WORK TO BE COMPLETED:
Reproduce precisely the lines of the listing below, starting with the line that contains "Generate a Blender" and stopping after the line that contains "R = math.radians"; include nothing else.

(Part of a data file)

※

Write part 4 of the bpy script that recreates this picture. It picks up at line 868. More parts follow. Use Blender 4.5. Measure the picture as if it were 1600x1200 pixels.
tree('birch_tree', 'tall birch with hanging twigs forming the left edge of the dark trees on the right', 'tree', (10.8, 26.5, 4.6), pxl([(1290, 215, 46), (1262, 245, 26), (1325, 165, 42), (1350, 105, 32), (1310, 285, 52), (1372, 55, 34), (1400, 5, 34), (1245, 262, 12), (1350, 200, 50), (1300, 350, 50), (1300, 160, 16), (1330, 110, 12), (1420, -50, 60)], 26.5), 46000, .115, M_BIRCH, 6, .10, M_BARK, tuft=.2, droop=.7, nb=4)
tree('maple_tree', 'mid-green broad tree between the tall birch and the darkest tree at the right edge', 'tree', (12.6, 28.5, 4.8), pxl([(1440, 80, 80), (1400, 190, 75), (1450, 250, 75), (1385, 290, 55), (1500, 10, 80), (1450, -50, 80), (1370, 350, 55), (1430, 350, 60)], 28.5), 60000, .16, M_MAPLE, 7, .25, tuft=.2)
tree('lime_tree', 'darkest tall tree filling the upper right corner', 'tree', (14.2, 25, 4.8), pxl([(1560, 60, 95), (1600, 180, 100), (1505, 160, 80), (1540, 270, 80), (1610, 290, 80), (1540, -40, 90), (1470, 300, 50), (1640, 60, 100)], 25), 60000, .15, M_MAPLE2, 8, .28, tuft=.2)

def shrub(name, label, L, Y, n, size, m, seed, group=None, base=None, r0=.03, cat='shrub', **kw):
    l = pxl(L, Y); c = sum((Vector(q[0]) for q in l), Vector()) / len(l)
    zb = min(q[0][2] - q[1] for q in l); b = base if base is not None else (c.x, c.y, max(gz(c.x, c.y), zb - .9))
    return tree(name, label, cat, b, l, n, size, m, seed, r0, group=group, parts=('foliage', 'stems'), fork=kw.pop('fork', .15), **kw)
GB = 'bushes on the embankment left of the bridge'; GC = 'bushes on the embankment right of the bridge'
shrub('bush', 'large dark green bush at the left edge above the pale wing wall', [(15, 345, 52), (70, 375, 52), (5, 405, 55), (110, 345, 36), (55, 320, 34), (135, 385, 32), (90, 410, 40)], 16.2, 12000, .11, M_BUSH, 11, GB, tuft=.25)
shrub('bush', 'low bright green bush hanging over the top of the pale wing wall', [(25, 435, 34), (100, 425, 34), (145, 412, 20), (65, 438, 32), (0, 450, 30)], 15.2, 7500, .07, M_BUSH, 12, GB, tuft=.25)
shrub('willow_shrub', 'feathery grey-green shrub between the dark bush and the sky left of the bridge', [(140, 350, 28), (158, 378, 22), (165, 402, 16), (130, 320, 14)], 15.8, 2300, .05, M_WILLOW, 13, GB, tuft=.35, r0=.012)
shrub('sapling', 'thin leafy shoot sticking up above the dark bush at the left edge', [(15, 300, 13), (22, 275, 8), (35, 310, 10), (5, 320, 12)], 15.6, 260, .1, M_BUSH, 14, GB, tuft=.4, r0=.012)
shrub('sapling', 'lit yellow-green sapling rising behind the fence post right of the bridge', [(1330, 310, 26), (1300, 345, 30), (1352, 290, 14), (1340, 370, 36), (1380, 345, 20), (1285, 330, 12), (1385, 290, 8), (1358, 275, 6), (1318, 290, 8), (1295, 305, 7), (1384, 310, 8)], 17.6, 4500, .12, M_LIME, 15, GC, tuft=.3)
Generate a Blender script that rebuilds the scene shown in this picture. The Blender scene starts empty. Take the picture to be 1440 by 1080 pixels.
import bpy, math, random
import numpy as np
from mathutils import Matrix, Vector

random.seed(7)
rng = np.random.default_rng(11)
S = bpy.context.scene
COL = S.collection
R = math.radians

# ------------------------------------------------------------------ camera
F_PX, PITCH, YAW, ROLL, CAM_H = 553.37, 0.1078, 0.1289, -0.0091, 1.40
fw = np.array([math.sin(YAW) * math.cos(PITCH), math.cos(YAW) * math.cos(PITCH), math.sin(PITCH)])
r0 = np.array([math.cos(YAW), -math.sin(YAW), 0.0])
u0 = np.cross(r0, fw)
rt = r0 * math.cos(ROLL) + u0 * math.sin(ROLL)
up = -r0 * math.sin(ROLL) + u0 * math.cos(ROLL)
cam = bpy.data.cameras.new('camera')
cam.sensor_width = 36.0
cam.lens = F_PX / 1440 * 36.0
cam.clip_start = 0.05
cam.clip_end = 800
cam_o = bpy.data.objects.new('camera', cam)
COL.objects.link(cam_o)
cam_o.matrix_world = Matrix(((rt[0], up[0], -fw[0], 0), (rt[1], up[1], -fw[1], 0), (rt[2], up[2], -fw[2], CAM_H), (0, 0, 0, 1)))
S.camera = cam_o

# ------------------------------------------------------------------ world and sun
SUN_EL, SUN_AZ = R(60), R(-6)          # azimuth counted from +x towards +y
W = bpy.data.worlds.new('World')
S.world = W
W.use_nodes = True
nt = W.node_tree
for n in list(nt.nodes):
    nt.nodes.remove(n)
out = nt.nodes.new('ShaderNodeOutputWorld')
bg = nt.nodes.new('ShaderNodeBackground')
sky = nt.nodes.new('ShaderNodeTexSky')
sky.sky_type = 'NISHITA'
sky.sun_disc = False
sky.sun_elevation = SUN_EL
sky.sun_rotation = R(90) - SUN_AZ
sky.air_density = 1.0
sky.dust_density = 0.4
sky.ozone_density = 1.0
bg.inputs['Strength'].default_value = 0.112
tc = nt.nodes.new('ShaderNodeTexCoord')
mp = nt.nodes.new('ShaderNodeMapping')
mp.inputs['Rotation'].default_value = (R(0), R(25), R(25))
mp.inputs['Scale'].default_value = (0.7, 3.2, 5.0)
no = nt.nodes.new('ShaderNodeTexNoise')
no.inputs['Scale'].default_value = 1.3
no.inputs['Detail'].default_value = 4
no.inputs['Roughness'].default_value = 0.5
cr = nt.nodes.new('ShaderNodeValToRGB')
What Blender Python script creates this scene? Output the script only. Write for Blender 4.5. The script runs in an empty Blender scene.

※

RESULT FOR THIS EXERCISE:
Generate a Blender script that rebuilds the scene shown in this picture. The Blender scene starts empty. Take the picture to be 1440 by 1080 pixels.
import bpy, math, random
import numpy as np
from mathutils import Matrix, Vector

random.seed(7)
rng = np.random.default_rng(11)
S = bpy.context.scene
COL = S.collection
R = math.radians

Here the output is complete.